I like this idea, let people know quickly and easily what class and or role a group is looking for.

Exclusion Criteria If raiders only select those who have raided from day one, the community can only get smaller, as player stop and start to play.

I would suggest that the Looking for Group side of things facilitate players to add items they currently own in their bags or bank, to show as proof that they have completed specific content. This could be armor, weapons, legendary insights, boss drops, miniatures, skins, whatever they feel best builds their case and capability.

This part you lost me. It appears you state that it’s a good thing for new players to join the raids and not be excluded or the raid community just shrinks. Then the solution you offer is to show proof of “specific content” you have completed. Which sounds alot like showing raid drops, or cheevos… How does that help the community expand and welcome new players?

LFG Tool - Its needs some TLC

in Guild Wars 2 Discussion

Posted by: Harny.6012

Harny.6012

Hi Anet,

Allow us, for the size of the party, to be able to select professions and stat priorities from dropdowns. These can be represented in the tool by their icons, such as sword for power, profession icons for classes.

I like this idea, let people know quickly and easily what class and or role a group is looking for.

Exclusion Criteria If raiders only select those who have raided from day one, the community can only get smaller, as player stop and start to play.

I would suggest that the Looking for Group side of things facilitate players to add items they currently own in their bags or bank, to show as proof that they have completed specific content. This could be armor, weapons, legendary insights, boss drops, miniatures, skins, whatever they feel best builds their case and capability.

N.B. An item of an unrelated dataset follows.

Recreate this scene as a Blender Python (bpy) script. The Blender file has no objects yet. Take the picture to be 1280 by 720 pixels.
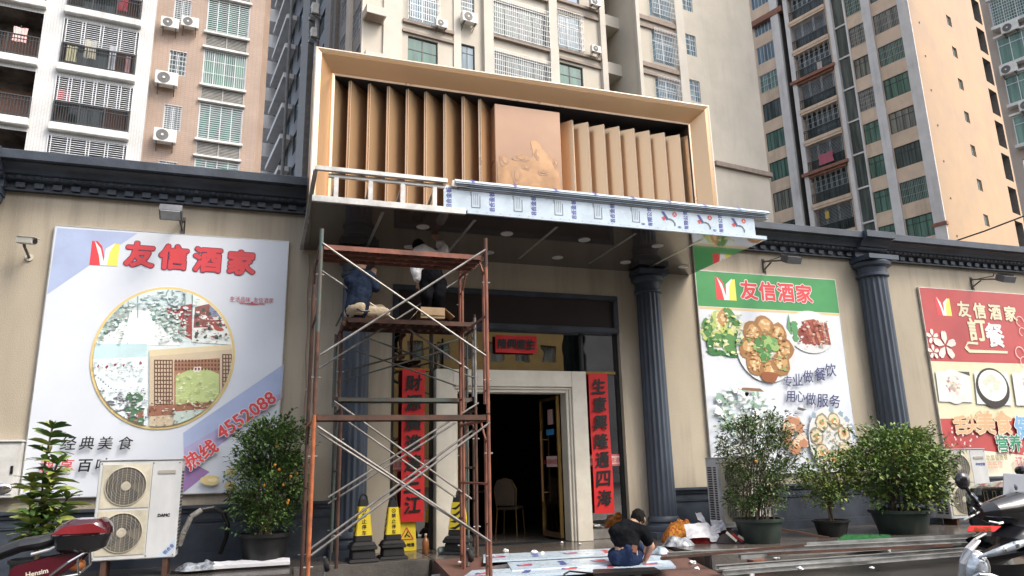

This part you lost me. It appears you state that it’s a good thing for new players to join the raids and not be excluded or the raid community just shrinks. Then the solution you offer is to show proof of “specific content” you have completed. Which sounds alot like showing raid drops, or cheevos… How does that help the community expand and welcome new players?

My observations:

“you state that it’s a good thing for new players to join the raids and not be excluded or the raid community just shrinks”
- This method included “time-checking”(?). He doesn’t agree with it, because he doesn’t use this method currently

“Then the solution you offer is to show proof of “specific content”
This is basically the same method, just dressed yellow. He uses this method, so this one “is automatically better”.

LFG Tool - Its needs some TLC

in Guild Wars 2 Discussion

Posted by: Illconceived Was Na.9781

Illconceived Was Na.9781

I agree that the LFG needs some TLC. I don’t think it needs anything as complex as what’s suggested by the OP.

  • Rework the tree so that it can be changed without a major patch. As it stands now, the categories and subcategories are out-of-date within a week of an update.
  • Add some filters, including a (ahem) “raid-ee-o” button to change the tree to show only raids.
  • Include some checkboxes for “requirements” which would allow leaders to offer very broad categories, such as “experienced” vs “training” or “DPS” vs “Support”

The nature of GW2 suggests that LFG should never be a matchmaking tool. Instead, it makes sense to keep its functionality and feature set limited, while making it easy to find groups or players interested in the same instances.

John Smith: “you should kill monsters, because killing monsters is awesome.”